WHAT NEEDS TO BE DONE: Look through the material below. Copy each line that contains the string "from".

DATA SEGMENT:

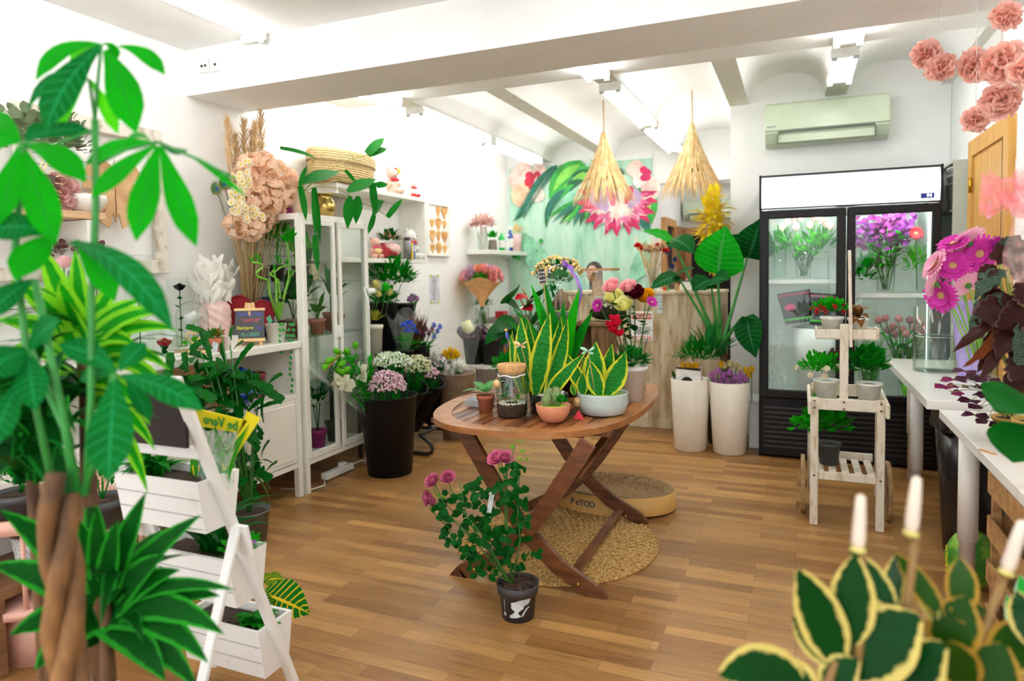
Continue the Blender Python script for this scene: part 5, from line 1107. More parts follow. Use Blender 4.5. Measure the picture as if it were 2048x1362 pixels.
    for px,py in((1893,772),(1908,760),(1925,775),(1935,758),(1950,775),(1958,752),(1970,790),(1942,800),(1960,812),(1985,775),(1990,800),(1950,830),(1975,842),(2000,820),(1905,785),(1975,760),(2005,850),(1930,742),(1965,730)):
        c=P(px,py,Y=3.0+rnd(-.06,.06))-o.location;bend_tube(mc,(rnd(-.02,.02),rnd(-.02,.02),.07),c,.0015,(0,0,.05),4)
        for j in range(3):a=j*2.09+rnd(0,6);d=V((math.cos(a),math.sin(a),-.15)).normalized();mb.leaf(c,c+d*.046,.05,.04,(0,-.35,1),'obov',1 if px<1912 else 0,.2,3)
    mb.build('foliage',[OX,OXL],o);mc.build('stems',mat('begonia_stem',(0,0,0)),o)
    g=thing('broad_leaf_plant','glossy broad leaved plant at the edge of the front side table','potted plant',(P(2060,980,Z=ZB).x-.03,1.95,ZB));pot(g,.06,.05,.10,WPOT,.003,.015)
    for bx,by,tx,ty,wd in((2050,790,1990,822,84),(2058,850,2026,925,80),(2070,760,2060,720,50)):
        a,c=P(bx,by,Y=1.85)-g.location,P(tx,ty,Y=1.80)-g.location;k=1.85/1359;mb=MB();mb.leaf(a,c,wd*k*1.2,.1,(-.3,-.7,.7),'oval',0,.1,7,wave=.03);mb.build('leaf',G3,g);mb=MB();mb.tube([(0,0,.09),a],.004,5);mb.build('stem',STEM,g)
    k=thing('ochre_tag','small ochre plant label lying on the front side table','label',P(1975,905,Z=ZB));MB().box((0,0,.002),(.012,.07,.004),rotz(.5)).build('tag',mat('ochre_tag',(.5,.25,.1),.6),k,False)
on_tables()
def under_tables():
    q=P(1870,1080,Z=0);b=thing('waste_bin','black waste bin with a bin bag under the side table','bin',(.79,3.86,0));h=P(1860,820,Y=3.86).z
    MB().lathe([(0,0),(.12,0),(.165,h),(.16,h),(.115,.01),(0,.01)],30).build('bin',mat('bin_black',(.01,.009,.009),.22),b)
    mb=MB();patch(mb,lambda u,v:((.172+.016*math.sin(u*40+v*3)*v)*math.cos(u*2*PI),(.172+.016*math.sin(u*40+v*3)*v)*math.sin(u*2*PI),h+.015-.10*v),48,4);mb.build('bin_bag',mat('bag_black',(.012,.012,.012),.15,.5,60,1),b)
    # wooden crate
    z1=P(1950,985,Y=2.75).z;c=thing('wooden_crate','old wooden fruit crate under the front side table','crate',(.86,2.70,0));CR=wood('crate_slat','8a6238','b98e58',(2,8,8),.7);hw,hy=.18,.36;n=0
    for s in(-1,1):
        for k in range(4):MB().box((s*hw,0,.06+k*(z1-.1)/3),(.014,2*hy,.085),bev=.002).build('slat',CR,c,False)
        for k in range(4):MB().box((0,s*hy,.06+k*(z1-.1)/3),(2*hw,.014,.085),bev=.002).build('slat',CR,c,False)
    for x in(-1,1):
        for y in(-1,1):MB().box((x*(hw-.02),y*(hy-.02),z1/2),(.03,.03,z1-.01)).build('corner_post',CR,c,False)
    for k in range(4):MB().box((-hw+.06+k*.083,0,z1+.002),(.065,2*hy,.012),bev=.002).build('top_board',wood('crate_top','6d4a2c','9a7348',(8,2,8),.7),c,False)
    z=z1+.0085
    for i,(px,py,cl,sx)in enumerate(((1945,960,'d9cc18',.07),(1982,960,'dfa3a8',.065),(2030,985,'e0a818',.06))):
        q=P(px,py,Z=z+.06);t=thing('paper_bag',['bright yellow paper bag on top of the wooden crate','crumpled pink tissue bundle on top of the wooden crate','small amber yellow packet on the near end of the crate'][i],'bag',(max(q.x,.76),min(q.y,3.0)-.12*i*0,z));mb=MB()
        patch(mb,lambda u,v:(sx*(1-.35*v)*math.copysign(abs(math.cos(u*2*PI))**.5,math.cos(u*2*PI))+.008*math.sin(v*9+u*20),sx*.8*(1-.5*v)*math.copysign(abs(math.sin(u*2*PI))**.5,math.sin(u*2*PI)),v*.15+.012*math.sin(u*17)*v),28,6);mb.build('bag',mat('bag_'+cl,cl,.5,.15,25,.6),t);MB().box((0,0,.08),(sx*.9,sx*.8,.12)).build('filling',mat('bag_'+cl,cl),t,False)
    g=thing('soil_bag','green bag of potting soil lying on the floor under the side table','bag',(.70,3.42,0));mb=MB();MG_=patchy('soil_bag_print',(.05,.24,.03),(.22,.45,.04),.45,.6,14,(1,1,1),.25)
    patch(mb,lambda u,v:(.10*math.cos(u*2*PI)*(math.sin(PI*(.08+.84*v))**.6),.06*math.sin(u*2*PI)*(math.sin(PI*(.08+.84*v))**.6),.01+.24*v),26,10);o=mb.build('bag',MG_,g);text_mb('SUBSTRATO',.022,T(-.095,-.03,.13)@upright((0,0,0),(-1,-.5,0))@Matrix.Rotation(PI/2,4,'Z')).build('lettering',mat('bag_yellow',(.7,.6,.02),.5),g,False)
under_tables()
# ---------------------------------------------------------------- shelf cabinet, pompoms, tulle
def shelf_unit():
    a=P(1936,318,Y=5.3);r=thing('shelf_cabinet','narrow grey open shelf cabinet between the cooler and the ochre door','cabinet',(XR-.055,5.52,0));GS=mat('cabinet_sage',(.44,.50,.45),.5,.03);z1=a.z;hx,hy=.052,.22
    MB().box((0,-hy,z1/2),(2*hx,.016,z1)).build('end_panel',GS,r,False);MB().box((0,hy,z1/2),(2*hx,.016,z1)).build('end_panel',GS,r,False);MB().box((hx-.004,0,z1/2),(.006,2*hy,z1)).build('back_panel',GS,r,False)
    z2=P(1910,424,Y=5.5).z
    for z in(z1-.008,z2,z2-.6,.1):MB().box((0,0,z),(2*hx,2*hy-.016,.016)).build('shelf',GS,r,False)
    for k in range(3):
        t=thing('white_tub',['white plastic tub at the bottom of the stack on the grey shelf','middle white plastic tub of the stack on the grey shelf','topmost white plastic tub under the cabinet top'][k],'tub',(XR-.058,5.50,z2+.0085+.055*k),0,'nested tubs on the grey shelf');MB().lathe([(0,0),(.032,0),(.043,.17),(.047,.172),(.047,.18),(.040,.18),(.028,.01),(0,.01)],20,sy=3.4).build('tub',mat('tub_white',(.75,.77,.74),.4),t)
shelf_unit()
def pompoms():
    BL=leafmat('tissue_blush',(1.0,.64,.56),tl=.5,rough=.9)
    for px,py,r_,Y,lab in((1853,108,33,3.42,'smallish blush paper pompom hanging farthest from the door'),(1881,135,33,3.32,'blush paper pompom just below the one nearest the air conditioner'),(1950,130,40,3.35,'tall blush paper pompom in the middle of the hanging bunch'),(2004,128,52,2.85,'largest blush paper pompom of the hanging bunch'),(2000,200,46,3.0,'loose shaggy blush paper pompom above the ochre door'),(1951,240,30,3.3,'lowest blush paper pompom beside the ochre door frame'),(2012,32,34,2.8,'highest blush paper pompom at the ceiling beam'),(2052,140,40,2.6,'blush paper pompom cut off at the edge of the photo')):
        c=P(px,py,Y=Y);R=(P(px+r_,py,Y=Y)-c).length;c.x=min(c.x,XR-R-.01);t=thing('paper_pompom',lab,'paper pompom',c,0,'blush paper pompoms on strings');mb=MB()
        for k in range(170):
            z=1-2*(k+.5)/170;a=k*2.39996;q=math.sqrt(1-z*z);d=V((q*math.cos(a),q*math.sin(a),z));tg=d.cross(rdir()).normalized();b=d*R*rnd(.2,.5);mb.leaf(b,b+(d*.85+tg*.35)*R*rnd(.55,.75),R*.62,rnd(-.05,.18),tg,'petal',0,.3,4,wave=.14)
        mb.build('tissue',BL,t);zt=2.49 if 3.08<Y<3.55 else 2.76;MB().tube([(0,0,R*.6),(0,0,zt-c.z)],.0012,5).build('string',mat('nylon',(.8,.82,.8),.4),t)
    c=P(2040,385,Y=2.3);c.x=min(c.x,XR-.06);t=thing('tulle_bow','pink translucent tulle bow hanging by the ochre door','bow',c);F=film('tulle',(.85,.22,.26),.55,.6)
    for k,(w_,h_,dy)in enumerate(((.10,.075,0),(.08,.09,.02))):
        mb=MB();patch(mb,lambda u,v:((u-.62)*w_*1.5,dy+.012*math.sin(u*16+v*5),(v-.5)*h_*(1.3+.3*math.cos(u*9))),18,8);mb.build('tulle',F,t)
    mb=MB();patch(mb,lambda u,v:(-.03+.06*u+.01*math.sin(v*7),-.01+.008*math.sin(u*14),-.03-.22*v),10,10);mb.build('tulle_tail',film('tulle_pale',(.85,.5,.5),.3,.6),t);MB().tube([(0,.04,.0),(0,.04,.1)],.002,5).build('string',mat('nylon',(0,0,0)),t)
pompoms()
# ================================================================ left wall: sideboard, glass cabinet, shelves
FURN=mat('furniture_white',(.82,.82,.76),.4,.02);ZS=.99
def sideboard():
    x0,x1,y0,y1=-3.38,-2.89,1.20,3.41;r=thing('sideboard','long white sideboard with an open compartment along the wall','sideboard',((x0+x1)/2,(y0+y1)/2,0));hx,hy=(x1-x0)/2,(y1-y0)/2
    MB().box((0,0,ZS-.0225),(2*hx+.02,2*hy+.02,.045),bev=.004).build('top',FURN,r,False)
    for s in(-1,1):
        for y in(-hy+.02,hy-.02):MB().box((s*(hx-.02),y,(ZS-.045)/2),(.04,.04,ZS-.045)).build('leg',FURN,r,False)
    MB().box((0,hy-.02,.58),(2*hx-.08,.018,.72)).build('end_panel',FURN,r,False);MB().box((0,-hy+.02,.58),(2*hx-.08,.018,.72)).build('end_panel',FURN,r,False)
    MB().box((-hx+.01,0,.57),(.012,2*hy-.08,.76)).build('back_panel',FURN,r,False)
    MB().box((0,0,.645),(2*hx-.02,2*hy-.04,.035)).build('middle_shelf',FURN,r,False);MB().box((0,0,.205),(2*hx-.01,2*hy-.04,.03)).build('bottom',FURN,r,False)
    for k in range(3):yk=-hy+.04+(k+.5)*(2*hy-.08)/3;MB().box((hx-.016,yk,.425),(.018,(2*hy-.08)/3-.006,.40),bev=.003).box((hx-.005,yk,.425),(.006,(2*hy-.08)/3-.05,.35),bev=.002).build('door',FURN,r,False)
    MB().box((.0,.55,.80),(.42,.016,.26)).build('divider',mat('cardboard','b08a5c',.8),r,False)
sideboard()
GX=-2.885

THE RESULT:
Continue the Blender Python script for this scene: part 5, from line 1107. More parts follow. Use Blender 4.5. Measure the picture as if it were 2048x1362 pixels.
    for px,py,r_,Y,lab in((1853,108,33,3.42,'smallish blush paper pompom hanging farthest from the door'),(1881,135,33,3.32,'blush paper pompom just below the one nearest the air conditioner'),(1950,130,40,3.35,'tall blush paper pompom in the middle of the hanging bunch'),(2004,128,52,2.85,'largest blush paper pompom of the hanging bunch'),(2000,200,46,3.0,'loose shaggy blush paper pompom above the ochre door'),(1951,240,30,3.3,'lowest blush paper pompom beside the ochre door frame'),(2012,32,34,2.8,'highest blush paper pompom at the ceiling beam'),(2052,140,40,2.6,'blush paper pompom cut off at the edge of the photo')):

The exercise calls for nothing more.